→ SHORT EXERCISE
Copy every line with the string "Blender" in it.

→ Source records
———

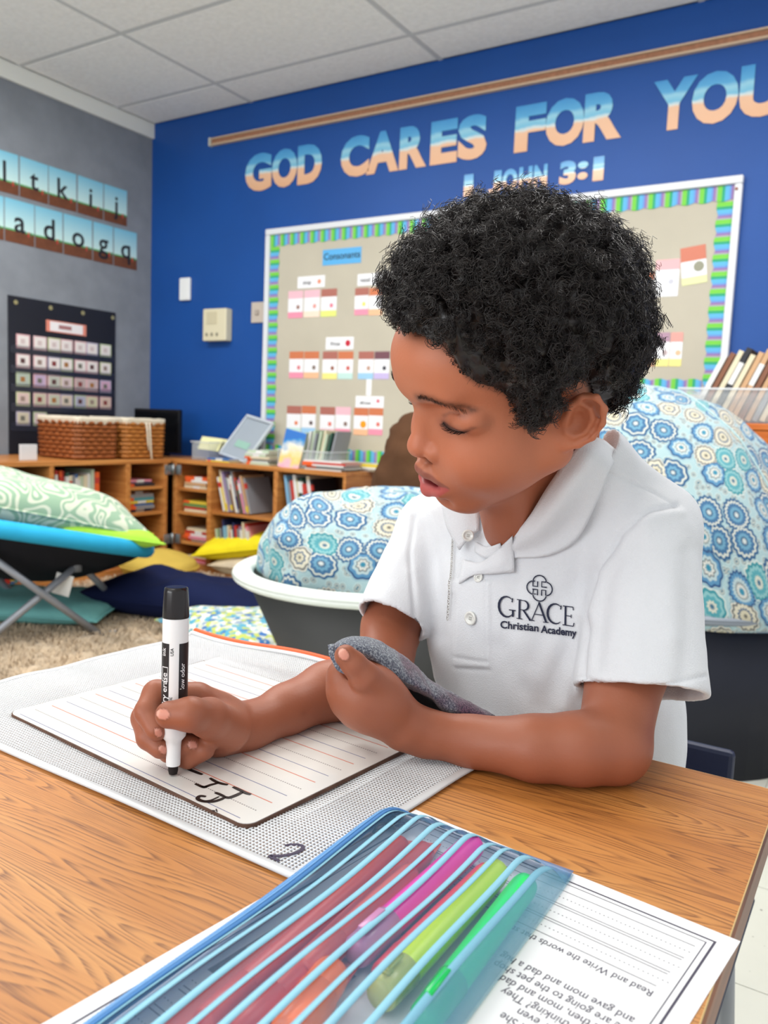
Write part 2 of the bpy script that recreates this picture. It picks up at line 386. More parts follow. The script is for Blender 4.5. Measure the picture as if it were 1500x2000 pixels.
flat_card(634, 486, 709, 517, [((92, 176, 232), 1.)], 'bright blue paper title card reading Consonants at top of bulletin board', None, 'title_card', text=('Consonants', .045, 0, -.15))
G1 = 'small white heading cards on the bulletin board'
flat_card(585, 540, 638, 563, [((244, 244, 248), 1.)], 'white heading card reading stop above the upper-left picture cards', G1, 'heading_card', blob=((232, 150, 120), .3, 0, .012), text=('stop', .03, -.15, -.18))
flat_card(702, 535, 752, 558, [((244, 244, 248), 1.)], 'white heading card partly behind forehead hair, upper row', G1, 'heading_card', text=('nasal', .03, -.2, -.18))
flat_card(640, 659, 694, 683, [((244, 244, 248), 1.)], 'white heading card with red picture above the middle row cards', G1, 'heading_card', blob=((200, 40, 60), .3, 0, .016), text=('fricat', .028, -.15, -.18))
flat_card(698, 774, 753, 797, [((244, 244, 248), 1.)], 'white heading card with small red lips above lowest row', G1, 'heading_card', blob=((215, 90, 110), .3, .1, .009), text=('affricate', .02, -.15, -.2))
flat_card(719, 740, 729, 773, [((244, 244, 246), 1.)], 'narrow upright white paper strip above the lowest heading card', None, 'paper_strip', th=.001)
PK, BR, OR_, WH = (238, 190, 202), (176, 110, 98), (208, 122, 84), (242, 242, 246)
LM_, OG, BL, PU, TE, YE, PK2 = (228, 236, 130), (246, 190, 150), (160, 205, 240), (200, 185, 228), (196, 228, 222), (244, 232, 140), (240, 150, 175)
CARDS = [ # u0,v0,u1,v1, top, bottom, blob colour, where
 (567, 569, 596, 622, PK, PK2, (150, 110, 100), 'first card of the upper-left trio, pink lips picture'), (598, 567, 629, 620, PK, (250, 225, 205), (225, 150, 140), 'middle card of the upper-left trio, with pink ear shape'), (631, 565, 662, 619, BR, LM_, (225, 120, 140), 'last card of the upper-left trio, lime bottom band'),
 (697, 563, 724, 616, BR, PK2, (240, 220, 110), 'card beside forehead hair with yellow picture'), (725, 563, 752, 616, OR_, OG, (150, 150, 150), 'card mostly behind the curly hair, upper row'),
 (569, 687, 597, 739, OR_, PK2, (220, 120, 130), 'leftmost card of the middle row, pink bottom band'), (598, 687, 627, 739, OR_, OG, (120, 100, 90), 'second card of the middle row, peach bottom band'),
 (634, 687, 663, 741, BR, YE, (150, 90, 70), 'third card of the middle row, yellow bottom band'), (664, 687, 694, 741, OR_, TE, (205, 80, 70), 'fourth card of the middle row, red figure picture'),
 (704, 687, 734, 741, BR, BL, (190, 150, 130), 'fifth card of the middle row, sky blue bottom band'), (735, 687, 765, 741, (120, 80, 90), PU, (50, 50, 60), 'sixth card of the middle row, lilac bottom band'),
 (564, 793, 592, 848, BR, TE, (225, 120, 70), 'leftmost card of the lowest row, orange dot picture'), (593, 793, 621, 848, OR_, BL, (80, 60, 60), 'second card of the lowest row, dark dot picture'),
 (629, 795, 658, 850, BR, PK, (225, 110, 90), 'third card of the lowest row, red dot picture'), (659, 795, 689, 850, PK, PK2, (130, 100, 90), 'fourth card of the lowest row, pink bottom band'),
 (695, 797, 723, 850, OR_, OG, (245, 160, 30), 'fifth card of the lowest row with bright orange circle'), (724, 797, 752, 850, OR_, PK2, (220, 110, 100), 'last card of the lowest row beside brown beanbag'),
 (1263, 533, 1281, 583, OR_, BL, (120, 120, 160), 'sliver of card at the right edge of curly hair'), (1284, 508, 1331, 580, (236, 178, 182), WH, (200, 200, 210), 'pink topped card on the right half of the board'),
 (1263, 650, 1285, 716, (220, 150, 150), OG, (160, 160, 180), 'first of three overlapping cards low right of hair'), (1286, 650, 1312, 716, (176, 140, 160), YE, (200, 180, 180), 'middle of three overlapping cards low right of hair'), (1313, 650, 1337, 716, (230, 160, 150), YE, (240, 190, 150), 'last of three overlapping cards low right of hair')]
for i, (a, b, c_, d, t, bt, bl, l) in enumerate(CARDS):
    flat_card(a, b, c_-.6, d, [(t, .28), (WH, .5), (bt, .22)], l[:1].upper()+l[1:], 'speech sound picture cards on the bulletin board', blob=(bl, .18, -.1, .011 if 'circle' not in l else .018))
flat_card(1335, 482, 1384, 556, [((205, 120, 95), .38), (WH, .42), ((226, 228, 170), .2)], 'Tilted card with brown and orange photo nearest the right border', 'speech sound picture cards on the bulletin board', tilt=-.12, blob=((150, 150, 130), .2, -.05, .02))

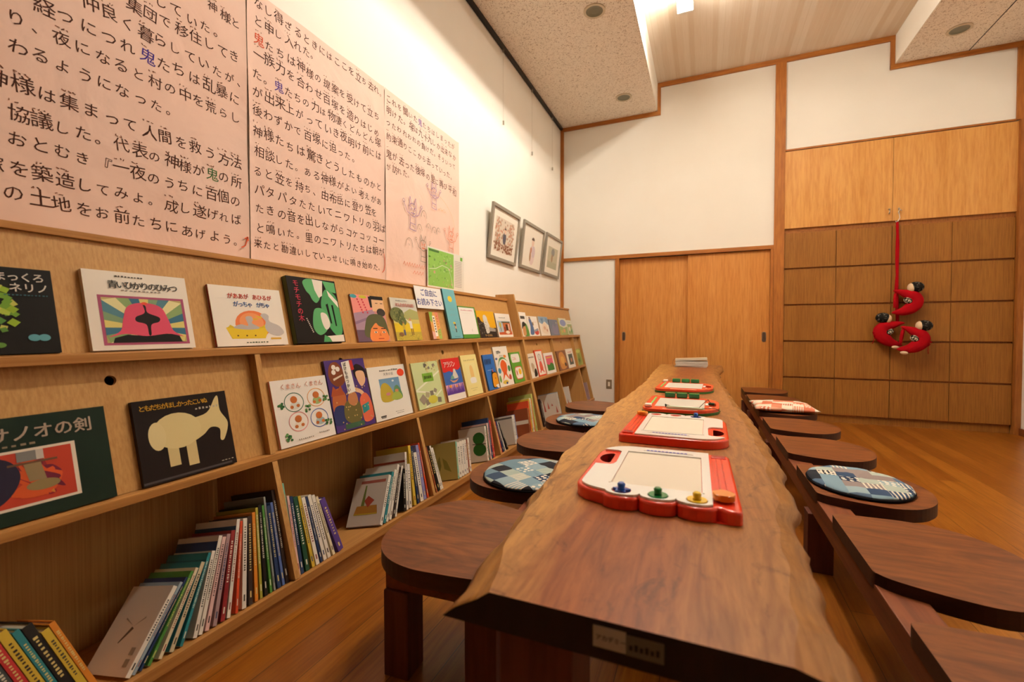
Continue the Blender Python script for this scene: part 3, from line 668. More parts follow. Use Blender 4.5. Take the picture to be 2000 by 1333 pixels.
art = [('p', [(0, 1), (.64, 1), (.64, .66), (0, .60)], '#e88f86'), ('p', [(0, .60), (.64, .70), (.64, .30), (0, .20)], '#a8889a'), ('p', [(0, .42), (.5, .55), (.5, .50), (0, .36)], '#8d6f88'), ('r', 0, 0, .4, .25, '#6a5262'), ('e', .08, .96, .10, .04, '#4a9aa0'), ('e', .36, .96, .12, .035, '#c2b43c'),
       ('r', .58, .92, 1.0, 1.0, '#2a2624'), ('r', .60, .66, 1.0, .92, '#e3b48a'), ('p', [(.52, .98), (.62, .98), (.60, .74), (.54, .74)], '#2a2624'), ('e', .86, .64, .14, .09, '#3a322e'), ('r', .72, .835, .80, .85, '#3a2a20'), ('r', .88, .835, .96, .85, '#3a2a20'),
       ('s', [(.26, .10), (.30, .40), (.44, .56), (.70, .60), (.92, .52), (.99, .30), (.96, .10)], '#5a5a3c'), ('s', [(.40, .02), (.44, .28), (.62, .40), (.70, .34), (.92, .26), (.94, .02)], '#e8894c'), ('p', [(.62, .42), (.42, .26), (.46, .42)], '#5a5a3c'),
       ('r', .50, .27, .64, .29, '#3a2a1c'), ('r', .76, .27, .90, .29, '#3a2a1c'), ('e', .57, .20, .05, .02, '#efe6d8'), ('e', .83, .20, .05, .02, '#efe6d8'), ('e', .57, .20, .02, .02, '#201814'), ('e', .83, .20, .02, .02, '#201814'), ('p', [(.70, .20), (.66, .12), (.74, .12)], '#cf733c'), ('r', .62, .05, .80, .07, '#b8442c')]
art += [('r', .16+.02*i+.14*j, .88-.055*i, .20+.02*i+.14*j, .915-.055*i, '#c8384a') for i in range(6) for j in (0, 1)]
face_book(P1, 1.678, 1.910, .233, .009, '#c98a86', '#a06a50', 'pink and purple picture book with a dark-haired orange face', art, None, G1)
art = [('r', 0, .60, 1, 1, '#cfcabc'), ('r', 0, .40, 1, .62, '#d0bd6a'), ('r', 0, .16, 1, .40, '#dcbf2f'), ('r', 0, 0, 1, .2, '#b9a545'), ('p', [(.45, .66), (.7, .76), (1, .70), (1, .5), (.45, .5)], '#a9a86a'), ('e', .18, .60, .26, .18, '#6f7346'), ('e', .32, .46, .16, .12, '#5f6a3e'),
       ('r', .58, .28, .68, .46, '#e6ddd0'), ('e', .63, .50, .04, .035, '#c98f70'), ('r', .60, .12, .63, .28, '#6a4a34'), ('r', .66, .12, .69, .28, '#6a4a34'), ('p', [(.58, .44), (.46, .52), (.46, .49), (.58, .40)], '#e6ddd0'), ('e', .34, .33, .05, .09, '#c2a83e'), ('e', .34, .43, .035, .035, '#b98060'), ('r', .30, .12, .37, .25, '#55587a'), ('e', .2, .14, .09, .05, '#7a5a3a')]
art += [('e', rng.uniform(0, 1), rng.uniform(.01, .13), .02, .012, rng.choice(['#8d8a3a', '#cdb84f'])) for i in range(30)]+[('e', rng.uniform(.02, .38), rng.uniform(.42, .74), .025, .02, rng.choice(['#4f5a36', '#8a8a52'])) for i in range(30)]+marks(.2, .93, 9, .05, .02, '#8d8a84')
face_book(P1, 1.966, 2.200, .236, .010, '#d8d0c2', '#a3906a', 'book of two figures in a yellow flower field, overlapping the white notice card', art, [('けんたのなのはな', .16, .80, .10, '#d0523c', {'adv': .88})], G1)
# notice card standing behind
o, n, up, l = frame_of(P1); X = Vector((0, 1, 0)); b0 = o+Vector((0, 2.335, 0))+n*.0145+up*.190
t = thing('notice_card', 'white card with blue handwritten invitation to read, pinned behind the books', 'sign', mat=Matrix(((0, -n.x, up.x, b0.x), (1, -n.y, up.y, b0.y), (0, -n.z, up.z, b0.z), (0, 0, 0, 1))))
bx(-.128, .160, -.0015, 0, 0, .134).build('card', M('#efe9e4', .6), t)
mb = MB(); T = lambda a, b: (a, -.0019, b)
letters(mb, 'ご自由に', T, -.075, .080, .047, adv=.046, bold=1, m=M('#3a4a9a', .5)); letters(mb, 'お読み下さい', T, -.126, .022, .046, adv=.046, bold=1, m=M('#3a4a9a', .5)); mb.build('lettering', None, t, norm=False)
art = [('r', 0, 0, 1, 1, '#dfa25a'), ('p', [(0, 1), (.4, 1), (.2, .6), (0, .7)], '#8fb04a'), ('p', [(.6, 1), (1, 1), (1, .5)], '#e08a6a'), ('p', [(0, .3), (.5, .2), (.3, 0), (0, 0)], '#e9b0a0'), ('p', [(.6, .3), (1, .4), (1, 0), (.7, 0)], '#9db85a'), ('r', .30, .10, .58, .86, '#efe6d8')]+[('r', .38, .74-.1*i, .50, .80-.1*i, '#5a4a3a') for i in range(6)]+[('e', .8, .85-.1*i, .05, .02, '#c2503a') for i in range(8)]
face_book(P1, 2.296, 2.394, .166, .022, '#dfa25a', '#b98a55', 'small thick patterned book with a white upright label, left of the tall teal book', art, None, G1)
art = [('e', .50, .80, .18, .062, '#dcc43c'), ('e', .47, .31, .11, .022, '#d8c23c'), ('r', .46, .20, .58, .30, '#d0a07a'), ('r', .48, .12, .56, .20, '#3a3a3c'), ('e', .51, .27, .07, .025, '#4a3a34'), ('r', .30, .03, .75, .04, '#4a8a94')]+[('e', rng.uniform(.2, .8), rng.uniform(.1, .35), .015, .005, '#d8c890') for i in range(8)]
face_book(P1, 2.501, 2.650, .327, .011, '#6fb0b8', '#3f7078', 'tall narrow teal book with a yellow moon', art, [('つきの', .28, .565, .055, '#7f9a9c', {'adv': 1.2, 'b': 0}), ('ぼうや', .28, .45, .055, '#7f9a9c', {'adv': 1.2, 'b': 0})], G1, off=.0150)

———

→ COMPLETE ANSWER
Write part 2 of the bpy script that recreates this picture. It picks up at line 386. More parts follow. The script is for Blender 4.5. Measure the picture as if it were 1500x2000 pixels.
Continue the Blender Python script for this scene: part 3, from line 668. More parts follow. Use Blender 4.5. Take the picture to be 2000 by 1333 pixels.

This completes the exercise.